A nitrogen-vacancy (NV) defect in diamond has been used to create a magnetometer that can measure the broadband magnetic fields generated by hard-disk write heads. The work was done by researchers in Germany and the UK who have shown that a single NV can detect the oscillating and static magnetic fields associated with write heads at nanometre resolution. The new work could help further miniaturize hard-disk drives, thereby increasing their data-storage capacity.

"The hard-disk industry currently has no established sensors that can resolve the magnetic field of write heads on the scale of 5–10 nm," explains team-member Ingmar Jakobi of the University of Stuttgart. "This is a serious impediment for developing these devices, which will carry the biggest share of data in the ever-growing digital world."

The NV defect in diamond offers a solution to this problem because it comprises a single electron spin that is highly isolated from its immediate surroundings. This spin is essentially a tiny magnet that could be used to detect changes in a magnetic field over nanometre distances.

Brighter light

Now, a team led by Jörg Wrachtrup at the University of Stuttgart has shown that a single NV can act as an atomic-sized magnetic sensor that can detect the broadband magnetic fields produced by the head of a hard-disk writer. NV centres give off red fluorescent light when illuminated with green light and the intensity of this red light is affected by the presence of an external magnetic field. "Depending on the spin state of the NV defect, we see darker or brighter fluorescence and this allows us to focus on a single defect near a write head using a confocal microscope and determine its spin state," explains Jakobi.

The spin also has a Zeeman interaction, whereby its energy levels split in the presence of a magnetic field. This means that the strength of an applied static field can be determined by doing magnetic-resonance measurements. Furthermore, the strength of an oscillating field can be determined from measuring spin transition rates.

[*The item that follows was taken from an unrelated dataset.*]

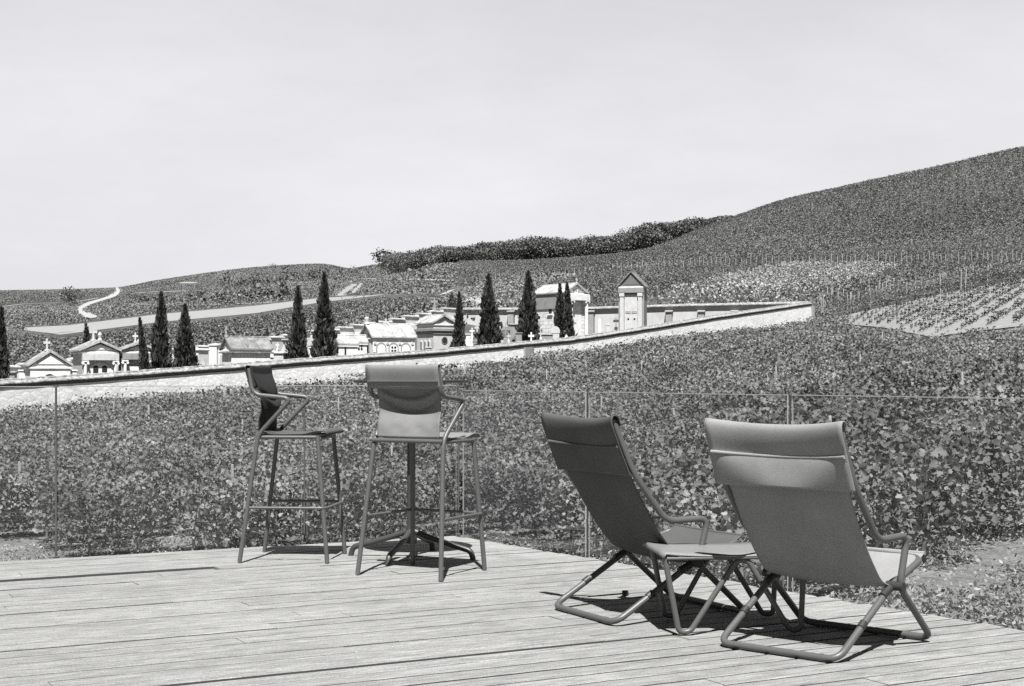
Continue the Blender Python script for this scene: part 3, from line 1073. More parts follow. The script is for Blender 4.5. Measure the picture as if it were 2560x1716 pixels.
sweep_section(m, lw_, [(-.27, -.13), (-.27, -.10), (0, 0), (.27, -.10), (.27, -.135), (.20, -.135)])
for e in (0, -1):
    X, Yy, z = lw_[e]
    m.add([(X + WN_[0] * o, Yy + WN_[1] * o, z + dz) for o, dz in ((-.27, -.13), (-.27, -.10), (0, 0), (.27, -.10), (.27, -.135))], [(0, 1, 2, 3, 4)])
# rounded ridge tiles
for i in range(0, len(lw_) - 1):
    a, b = np.array(lw_[i]), np.array(lw_[i + 1])
    n_t = max(1, int(np.linalg.norm(b - a) / .42))
    for k in range(n_t):
        p = a + (b - a) * (k + .03) / n_t; q = a + (b - a) * (k + .93) / n_t
        m.tube([tuple(p + (0, 0, -.01 + random.uniform(-.008, .008))), tuple(q + (0, 0, -.01 + random.uniform(-.008, .008)))], .055, 6)
m.build('coping', M['coping'], wr)
m = MB()
sweep_section(m, lineL, [(-.22, -.135), (.222, -.135), (.222, -.225), (.205, -.23), (.205, -.245), (.215, -.245), (.215, -.262), (.20, -.27)])
m.build('course', M['course'], wr)
# one grey pilaster against the wall and the pier that ends it
for x, wd, mt in ((1312, .80, 'brick'), (2026, .30, 'brick')):
    D = wallD(x); X = (x - 1280) / F * D; y = np.interp(x, tops[:, 0], tops[:, 1])
    m = MB()
    m.M = Matrix.Translation((X - off[0], D - off[1], 0)) @ Matrix.Rotation(math.atan2(WT[1], WT[0]), 4, 'Z')
    m.box(-wd / 2, wd / 2, -.30, .235, zpx(y, D) - 4.0, zpx(y, D) - .285)
    m.build('pilaster', M['brick'], wr)

# far wall
FX, FY = -4.1, 112.0
NX1, NY1 = (2020 - 1280) / F * 105.0, 105.0
fw = empty('cemetery_wall', (FX, FY, 0), label='far cemetery wall with brick buttresses and tiled coping, below the vineyard slope', cat='wall')
WTf = np.array([NX1 - FX, NY1 - FY]); Lf = np.linalg.norm(WTf); WTf /= Lf
WN_ = np.array([WTf[1], -WTf[0]])
linef = []
for t in np.linspace(0, 1, 40):
    X, Yy = FX + (NX1 - FX) * t, FY + (NY1 - FY) * t
    xp = 1280 + F * X / Yy
    y = np.interp(xp, [1140, 1340, 1460, 1545, 1700, 1900, 2022], [770, 770, 768.5, 766, 761, 757, 754])
    linef.append((X - FX, Yy - FY, zpx(y, Yy)))
m = MB(); sweep_section(m, linef, [(.2, -.17), (.2, -4.0)]); sweep_section(m, linef, [(-.2, -4.0), (-.2, -.17)])
m.build('wall', M['render'], fw)
m = MB(); sweep_section(m, linef, [(-.42, -.17), (-.42, -.12), (0, .02), (.42, -.12), (.42, -.17), (.2, -.172)])
m.build('coping', M['coping'], fw)
for x in (1282, 1481, 1675, 1755, 1838):
    k = (x - 1280) / F
    t = (FX - k * FY) / (k * (NY1 - FY) - (NX1 - FX))
    X, Yy = FX + (NX1 - FX) * t, FY + (NY1 - FY) * t
    zt0 = zpx(778, Yy)
    m = MB(); m.M = Matrix.Translation((X - FX, Yy - FY, 0)) @ Matrix.Rotation(math.atan2(WTf[1], WTf[0]) + R(0), 4, 'Z')
    m.box(-.22, .22, -.62, -.2, zt0 - 3.5, zt0 - .10)
    m.prism_x([(-.20, zt0 + .06), (-.20, zt0 - .10), (-.72, zt0 - .10), (-.72, zt0 - .04)], -.28, .28)
    m.build('buttress', M['brick'], fw)

# stepped back wall
steps = [(-150, -60, 922), (-60, -20, 918), (-20, 19, 916), (19, 46, 914), (46, 88, 908), (88, 130, 904), (130, 172, 899), (172, 215, 895), (215, 260, 890),
         (260, 305, 886), (305, 350, 881), (350, 398, 876), (398, 446, 871), (446, 492, 868), (492, 529, 864), (529, 566, 859), (566, 606, 854),
         (606, 640, 850), (640, 672, 846), (672, 706, 841), (706, 738, 836), (738, 772, 831), (772, 806, 826), (806, 844, 822), (844, 878, 817),
         (878, 912, 811), (912, 944, 806), (944, 976, 803), (976, 1008, 796), (1008, 1042, 789), (1042, 1074, 783), (1074, 1104, 777), (1104, 1142, 770)]
sw = empty('cemetery_wall', (-20, 89, 0), label='stepped back wall of pale rendered panels climbing behind the tombs', cat='wall')
for i, (x0, x1, y) in enumerate(steps):
    pp = []
    for x in (x0, x1):
        k = (x - 1280) / F
        t = (-4.1 - 112 * k) / (38.3 - 55 * k)
        pp.append((-4.1 - 38.3 * t, 112 - 55 * t))
    a, b = np.array(pp[0]), np.array(pp[1])
    L = np.linalg.norm(b - a); ang = math.atan2(b[1] - a[1], b[0] - a[0])
    z = zpx(y, (a[1] + b[1]) / 2)
    m = MB(); m.M = Matrix.Translation((a[0] + 20, a[1] - 89, 0)) @ Matrix.Rotation(ang, 4, 'Z')
    m.box(.004, L - .004, -.16, .16, z - 3.2, z - .12)
    m.build('wall_panel', M['stone' if i % 3 else 'stone_white'], sw)
    m = MB(); m.M = Matrix.Translation((a[0] + 20, a[1] - 89, 0)) @ Matrix.Rotation(ang, 4, 'Z')
    m.prism_x([(-.24, z - .12), (.24, z - .12), (.24, z - .07), (0, z + .01), (-.24, z - .07)], -.02, L + .02)
    m.build('coping', M['slate'], sw)
    if random.random() < .55:
        m = MB(); m.M = Matrix.Translation((a[0] + 20, a[1] - 89, 0)) @ Matrix.Rotation(ang, 4, 'Z')
        m.box(L * .15, L * .8, -.50, -.165, z - 3.0, z - random.uniform(.55, 1.0), .02)
        m.build('tomb_front', M['stone_white'], sw)


# ================================================================== tombs
def arch_poly(cx, z0, w, h, n=8):
    r = w / 2
    p = [(cx - r, z0), (cx + r, z0)]
    for k in range(n + 1):
        a = math.pi * k / n
        p.append((cx + r * math.cos(a), z0 + h - r + r * math.sin(a)))
    return p


def disc_poly(cx, cz, r, n=16):
    return [(cx + r * math.cos(2 * math.pi * k / n), cz + r * math.sin(2 * math.pi * k / n)) for k in range(n)]


def cross_mb(m, x, y, z, h, t=None, flare=True):
    t = t or h * .11
    w = h * .30
    m.prism([(x - t * .9, z), (x + t * .9, z), (x + t * .55, z + h * .52), (x + w, z + h * .50), (x + w, z + h * .74), (x + t * .55, z + h * .72), (x + t * .8, z + h),
             (x - t * .8, z + h), (x - t * .55, z + h * .72), (x - w, z + h * .74), (x - w, z + h * .50), (x - t * .55, z + h * .52)], y - t * .6, y + t * .6)
    m.box(x - t * 1.8, x + t * 1.8, y - t * 1.4, y + t * 1.4, z - h * .16, z + .001, .004)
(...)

Because the NV electron spin is more or less confined to a single site of the diamond lattice, the volume that the sensor probes is just a few cubic angstroms. As a result, the spatial resolution achieved by the team depends on its ability to accurately position the NV – as well as how far the NV is from the surface of the diamond.

Shallow NVs

To test their NV-based sensor, the researchers scanned a hard-disk head – which is about 1 mm in size – over the surface of a diamond sample containing NVs. The critical part of the write head, the write pole, is only around 100 nm in size and was positioned near the NVs. "We could first observe how the fluorescence response of NVs change with the applied field direction," says Jakobi. "It is at its brightest when the field is aligned with the crystal axis along which the defect is oriented and this is therefore a good way to measure the field's orientation."

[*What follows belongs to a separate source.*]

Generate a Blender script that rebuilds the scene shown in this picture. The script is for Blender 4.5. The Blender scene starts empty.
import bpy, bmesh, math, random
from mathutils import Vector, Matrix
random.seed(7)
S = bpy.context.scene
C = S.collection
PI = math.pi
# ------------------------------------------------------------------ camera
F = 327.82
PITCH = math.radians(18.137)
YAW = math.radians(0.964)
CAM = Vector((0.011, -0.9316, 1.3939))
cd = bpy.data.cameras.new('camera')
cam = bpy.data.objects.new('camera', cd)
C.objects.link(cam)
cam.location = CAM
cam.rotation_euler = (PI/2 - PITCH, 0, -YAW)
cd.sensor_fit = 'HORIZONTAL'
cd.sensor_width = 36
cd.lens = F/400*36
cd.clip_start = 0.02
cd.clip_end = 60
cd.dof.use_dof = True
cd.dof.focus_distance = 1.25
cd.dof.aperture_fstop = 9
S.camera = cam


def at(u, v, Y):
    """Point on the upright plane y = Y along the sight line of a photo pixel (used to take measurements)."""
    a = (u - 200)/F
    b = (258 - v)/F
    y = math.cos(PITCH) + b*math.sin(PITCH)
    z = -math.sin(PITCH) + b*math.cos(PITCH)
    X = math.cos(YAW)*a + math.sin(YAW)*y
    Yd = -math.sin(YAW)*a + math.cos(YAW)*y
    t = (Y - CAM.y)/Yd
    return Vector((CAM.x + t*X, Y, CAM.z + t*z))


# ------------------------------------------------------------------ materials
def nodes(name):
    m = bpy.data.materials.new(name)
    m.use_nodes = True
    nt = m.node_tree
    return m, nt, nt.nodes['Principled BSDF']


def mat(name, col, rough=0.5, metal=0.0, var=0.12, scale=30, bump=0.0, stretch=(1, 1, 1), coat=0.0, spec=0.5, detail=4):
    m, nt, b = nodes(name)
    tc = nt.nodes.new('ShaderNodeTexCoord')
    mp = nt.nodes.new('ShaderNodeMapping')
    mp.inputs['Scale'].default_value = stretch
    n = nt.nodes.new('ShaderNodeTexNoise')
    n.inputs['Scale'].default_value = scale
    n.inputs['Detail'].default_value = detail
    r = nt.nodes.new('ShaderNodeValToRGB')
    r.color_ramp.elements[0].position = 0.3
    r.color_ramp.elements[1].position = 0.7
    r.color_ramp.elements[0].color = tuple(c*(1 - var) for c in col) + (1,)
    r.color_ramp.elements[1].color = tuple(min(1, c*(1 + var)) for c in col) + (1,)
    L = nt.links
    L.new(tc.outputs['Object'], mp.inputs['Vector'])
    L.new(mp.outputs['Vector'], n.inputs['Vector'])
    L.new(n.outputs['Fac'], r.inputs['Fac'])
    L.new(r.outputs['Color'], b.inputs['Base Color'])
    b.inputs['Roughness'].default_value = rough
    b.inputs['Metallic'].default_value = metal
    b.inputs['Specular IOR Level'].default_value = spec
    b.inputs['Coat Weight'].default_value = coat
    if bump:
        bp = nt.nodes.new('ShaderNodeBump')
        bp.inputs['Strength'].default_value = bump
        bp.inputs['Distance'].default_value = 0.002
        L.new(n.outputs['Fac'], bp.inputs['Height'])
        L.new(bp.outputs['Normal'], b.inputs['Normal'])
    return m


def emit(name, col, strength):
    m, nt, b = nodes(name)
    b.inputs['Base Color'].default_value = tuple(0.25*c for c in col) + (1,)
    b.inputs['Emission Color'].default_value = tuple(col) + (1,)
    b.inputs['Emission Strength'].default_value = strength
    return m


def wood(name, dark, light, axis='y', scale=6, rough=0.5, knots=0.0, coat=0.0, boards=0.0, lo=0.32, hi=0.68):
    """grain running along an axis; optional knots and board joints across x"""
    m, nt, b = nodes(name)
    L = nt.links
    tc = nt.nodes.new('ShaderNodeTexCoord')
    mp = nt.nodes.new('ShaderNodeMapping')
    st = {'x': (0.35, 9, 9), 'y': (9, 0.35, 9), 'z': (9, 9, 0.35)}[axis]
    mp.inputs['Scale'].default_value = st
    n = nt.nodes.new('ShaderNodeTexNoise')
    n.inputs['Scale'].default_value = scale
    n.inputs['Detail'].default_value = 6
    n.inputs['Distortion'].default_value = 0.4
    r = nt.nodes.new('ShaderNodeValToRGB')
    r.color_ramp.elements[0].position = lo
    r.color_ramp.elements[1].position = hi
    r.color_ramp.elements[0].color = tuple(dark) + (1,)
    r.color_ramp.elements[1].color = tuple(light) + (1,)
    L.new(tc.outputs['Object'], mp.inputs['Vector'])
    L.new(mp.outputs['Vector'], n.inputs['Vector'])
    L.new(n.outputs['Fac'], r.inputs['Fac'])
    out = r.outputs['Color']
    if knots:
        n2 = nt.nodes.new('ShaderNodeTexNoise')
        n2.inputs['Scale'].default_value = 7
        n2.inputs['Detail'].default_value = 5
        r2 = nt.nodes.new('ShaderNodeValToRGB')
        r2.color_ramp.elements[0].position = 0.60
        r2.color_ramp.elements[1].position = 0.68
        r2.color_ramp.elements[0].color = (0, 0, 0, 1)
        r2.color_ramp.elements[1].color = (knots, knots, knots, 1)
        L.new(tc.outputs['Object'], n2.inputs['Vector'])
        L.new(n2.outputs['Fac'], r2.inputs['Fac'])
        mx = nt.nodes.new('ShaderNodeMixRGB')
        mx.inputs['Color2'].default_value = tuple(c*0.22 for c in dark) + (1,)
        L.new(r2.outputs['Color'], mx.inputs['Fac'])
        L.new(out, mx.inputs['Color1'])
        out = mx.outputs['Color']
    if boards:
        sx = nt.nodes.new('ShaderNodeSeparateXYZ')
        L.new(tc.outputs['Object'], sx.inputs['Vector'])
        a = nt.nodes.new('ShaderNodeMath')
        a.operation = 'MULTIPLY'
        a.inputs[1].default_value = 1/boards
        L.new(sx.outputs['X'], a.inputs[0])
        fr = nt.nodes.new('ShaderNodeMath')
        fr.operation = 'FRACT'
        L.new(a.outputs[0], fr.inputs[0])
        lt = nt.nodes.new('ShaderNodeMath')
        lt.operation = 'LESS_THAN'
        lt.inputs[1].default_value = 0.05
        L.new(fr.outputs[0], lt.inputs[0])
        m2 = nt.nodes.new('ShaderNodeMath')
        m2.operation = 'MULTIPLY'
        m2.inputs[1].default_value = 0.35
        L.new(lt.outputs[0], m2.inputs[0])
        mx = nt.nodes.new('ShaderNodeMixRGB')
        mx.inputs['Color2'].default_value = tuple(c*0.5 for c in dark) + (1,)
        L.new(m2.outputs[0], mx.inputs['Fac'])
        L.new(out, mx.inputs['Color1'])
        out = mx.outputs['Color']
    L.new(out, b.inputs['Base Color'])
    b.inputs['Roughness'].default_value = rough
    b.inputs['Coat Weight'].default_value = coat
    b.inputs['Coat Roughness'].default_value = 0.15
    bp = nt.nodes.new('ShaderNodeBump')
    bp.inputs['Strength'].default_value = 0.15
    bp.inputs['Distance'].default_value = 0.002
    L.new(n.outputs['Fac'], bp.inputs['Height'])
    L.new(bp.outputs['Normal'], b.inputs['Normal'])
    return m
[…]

Using the NV centre, the team was able to measure magnetic fields that were oscillating at frequencies approaching one gigahertz. It could also measure millitesla changes in magnetic-field strength over nanometre distances.

The team, which includes researchers from Seagate Technology in Londonderry and Element Six in Oxford, says that the NV defect could be developed into a powerful R&D tool for artificial nano-magnetic devices. "In the hard-disk industry especially, there is huge demand for increased areal-density capacity – that is, smaller bits on the recording medium and therefore smaller structures to read and write data onto," explains Jakobi. "An atomic-scale NV sensor could therefore play a critical role in helping to miniaturize recording heads and meeting this demand."

Quality control

Quality-control sensors for production lines are also a possibility, he believes. At the moment, writers are only tested in a finished hard-disk, but the new technique could allow for tests at the wafer stage, early on in the production process, and hence reduce manufacturing costs.

Pengbo Li at Xi'an Jiaotong University in China, who was not involved in this study, says that the new study is "very interesting and important". "It provides a unique tool for precisely measuring the magnetic fields on the nanoscale and will advance the field of high-precision sensors based on NV centres."

Wrachtrup and colleagues report their experiments in Nature Nanotechnology.